More than 100 police and emergency personnel were deployed to the scene of the blast on Monday evening.
Harri Richie, who lives around 100m away from the targeted building, told the BBC she had heard an “unbelievably loud explosion” from the underground car park she was in.
She then went up to her 11th floor apartment, where she said she saw emergency services “dragging two people out [from the building] who looked badly injured”.
Emergency services arrived around five minutes after the explosion, she said, adding that there was a helicopter overhead throughout the night.
“This is the first time in history, to my knowledge, that such an act has taken place in the principality,” Mirmand said.

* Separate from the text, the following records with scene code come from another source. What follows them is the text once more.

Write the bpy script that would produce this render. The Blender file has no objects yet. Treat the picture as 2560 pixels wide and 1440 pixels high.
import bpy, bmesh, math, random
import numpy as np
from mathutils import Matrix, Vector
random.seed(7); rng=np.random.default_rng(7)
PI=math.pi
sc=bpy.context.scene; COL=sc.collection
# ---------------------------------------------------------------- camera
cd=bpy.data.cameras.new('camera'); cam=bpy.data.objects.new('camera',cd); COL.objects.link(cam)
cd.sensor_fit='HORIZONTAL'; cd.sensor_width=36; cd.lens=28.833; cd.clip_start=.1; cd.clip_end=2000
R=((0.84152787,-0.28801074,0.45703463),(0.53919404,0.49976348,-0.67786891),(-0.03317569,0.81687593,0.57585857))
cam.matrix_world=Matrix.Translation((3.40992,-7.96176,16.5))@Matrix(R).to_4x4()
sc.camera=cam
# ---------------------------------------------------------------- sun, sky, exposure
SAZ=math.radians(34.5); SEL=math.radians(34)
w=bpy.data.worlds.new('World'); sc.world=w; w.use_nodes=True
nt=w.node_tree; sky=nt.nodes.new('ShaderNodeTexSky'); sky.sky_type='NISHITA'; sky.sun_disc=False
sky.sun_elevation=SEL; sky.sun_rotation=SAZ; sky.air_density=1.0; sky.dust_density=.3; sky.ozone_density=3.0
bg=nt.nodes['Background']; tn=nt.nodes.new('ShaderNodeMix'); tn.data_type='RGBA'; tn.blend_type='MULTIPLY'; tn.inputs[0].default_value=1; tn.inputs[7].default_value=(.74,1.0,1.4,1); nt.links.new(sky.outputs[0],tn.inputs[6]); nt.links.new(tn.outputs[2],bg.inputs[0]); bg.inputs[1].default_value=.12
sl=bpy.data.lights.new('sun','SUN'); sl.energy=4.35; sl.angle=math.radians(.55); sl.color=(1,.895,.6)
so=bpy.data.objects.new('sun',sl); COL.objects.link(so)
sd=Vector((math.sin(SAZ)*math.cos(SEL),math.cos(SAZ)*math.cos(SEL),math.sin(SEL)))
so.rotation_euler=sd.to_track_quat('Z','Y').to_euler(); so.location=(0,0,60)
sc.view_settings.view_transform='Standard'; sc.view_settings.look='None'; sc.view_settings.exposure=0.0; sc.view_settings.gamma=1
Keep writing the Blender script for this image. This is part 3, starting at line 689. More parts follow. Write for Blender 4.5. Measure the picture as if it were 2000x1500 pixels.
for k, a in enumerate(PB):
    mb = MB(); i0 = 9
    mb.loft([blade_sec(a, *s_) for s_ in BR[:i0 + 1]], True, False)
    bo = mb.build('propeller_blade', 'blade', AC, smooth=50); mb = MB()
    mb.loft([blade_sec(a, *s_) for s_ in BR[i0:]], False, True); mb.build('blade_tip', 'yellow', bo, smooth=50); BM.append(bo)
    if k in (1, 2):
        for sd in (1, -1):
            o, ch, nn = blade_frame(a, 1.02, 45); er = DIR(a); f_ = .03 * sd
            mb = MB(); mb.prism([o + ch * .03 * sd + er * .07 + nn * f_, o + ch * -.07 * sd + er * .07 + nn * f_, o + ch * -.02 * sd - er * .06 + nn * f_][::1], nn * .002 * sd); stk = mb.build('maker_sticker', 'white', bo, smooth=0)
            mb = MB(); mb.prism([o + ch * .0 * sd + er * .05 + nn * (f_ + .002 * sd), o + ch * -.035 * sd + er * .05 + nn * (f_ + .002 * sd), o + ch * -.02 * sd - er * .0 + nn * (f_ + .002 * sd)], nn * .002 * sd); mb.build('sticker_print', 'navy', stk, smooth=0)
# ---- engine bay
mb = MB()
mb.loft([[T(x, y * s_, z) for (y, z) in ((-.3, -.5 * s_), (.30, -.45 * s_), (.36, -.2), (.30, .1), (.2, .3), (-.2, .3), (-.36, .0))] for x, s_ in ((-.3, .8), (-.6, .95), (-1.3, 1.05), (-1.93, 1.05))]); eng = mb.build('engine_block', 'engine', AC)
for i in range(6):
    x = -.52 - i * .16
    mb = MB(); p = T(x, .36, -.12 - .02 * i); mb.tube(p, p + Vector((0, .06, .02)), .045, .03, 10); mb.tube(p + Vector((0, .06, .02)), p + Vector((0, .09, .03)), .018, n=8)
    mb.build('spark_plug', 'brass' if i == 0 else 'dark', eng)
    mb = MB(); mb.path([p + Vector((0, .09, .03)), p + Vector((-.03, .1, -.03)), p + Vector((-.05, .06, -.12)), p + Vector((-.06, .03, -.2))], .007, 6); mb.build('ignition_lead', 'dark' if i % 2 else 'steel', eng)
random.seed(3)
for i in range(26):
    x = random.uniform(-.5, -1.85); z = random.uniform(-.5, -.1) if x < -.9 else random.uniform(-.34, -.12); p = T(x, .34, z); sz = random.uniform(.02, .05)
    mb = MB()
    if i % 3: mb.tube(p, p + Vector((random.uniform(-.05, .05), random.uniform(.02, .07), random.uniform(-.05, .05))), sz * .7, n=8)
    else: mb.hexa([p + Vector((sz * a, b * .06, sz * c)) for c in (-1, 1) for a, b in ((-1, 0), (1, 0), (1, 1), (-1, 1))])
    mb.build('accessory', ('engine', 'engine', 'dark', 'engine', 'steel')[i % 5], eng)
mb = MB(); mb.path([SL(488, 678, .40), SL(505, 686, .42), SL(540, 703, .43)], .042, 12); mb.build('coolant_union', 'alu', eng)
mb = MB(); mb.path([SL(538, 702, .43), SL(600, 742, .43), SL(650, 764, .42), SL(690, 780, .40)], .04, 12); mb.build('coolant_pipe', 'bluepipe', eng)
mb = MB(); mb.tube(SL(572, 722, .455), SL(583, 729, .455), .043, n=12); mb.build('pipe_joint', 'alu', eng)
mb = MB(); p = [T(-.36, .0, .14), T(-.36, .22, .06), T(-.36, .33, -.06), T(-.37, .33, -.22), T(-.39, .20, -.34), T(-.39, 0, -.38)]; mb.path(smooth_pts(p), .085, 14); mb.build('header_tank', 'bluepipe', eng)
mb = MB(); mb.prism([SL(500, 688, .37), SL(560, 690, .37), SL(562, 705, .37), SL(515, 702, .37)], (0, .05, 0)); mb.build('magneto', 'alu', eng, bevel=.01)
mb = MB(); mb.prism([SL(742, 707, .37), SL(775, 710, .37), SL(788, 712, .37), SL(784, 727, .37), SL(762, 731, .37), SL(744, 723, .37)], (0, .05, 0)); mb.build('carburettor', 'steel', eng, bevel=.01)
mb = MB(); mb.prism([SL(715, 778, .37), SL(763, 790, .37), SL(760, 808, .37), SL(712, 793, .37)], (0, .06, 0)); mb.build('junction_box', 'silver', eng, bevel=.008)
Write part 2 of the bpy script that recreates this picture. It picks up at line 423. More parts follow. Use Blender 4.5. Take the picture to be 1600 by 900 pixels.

Monaco’s Prince Albert II described the incident as a “heinous crime” and a “shock to the entire Monaco community”.
Citing anonymous sources, French newspaper Le Figaro reports that the three victims seriously hurt in the attack are Yermolaiev, his partner and their 13-year-old son.
Yermolaiev, 58, is a wealthy real estate developer from Dnipro, Ukraine’s fourth-largest city, who has been living in Monaco.
He is now a Cypriot citizen after renouncing his Ukrainian citizenship in 2019.
He has big interests in the wine and alcohol business in Russian-annexed Crimea, and since 2023 has been the subject of sanctions imposed by the government in Kyiv.
He was named the 39th richest Ukrainian by Forbes magazine in 2020, with a fortune of $230m (£173.8m).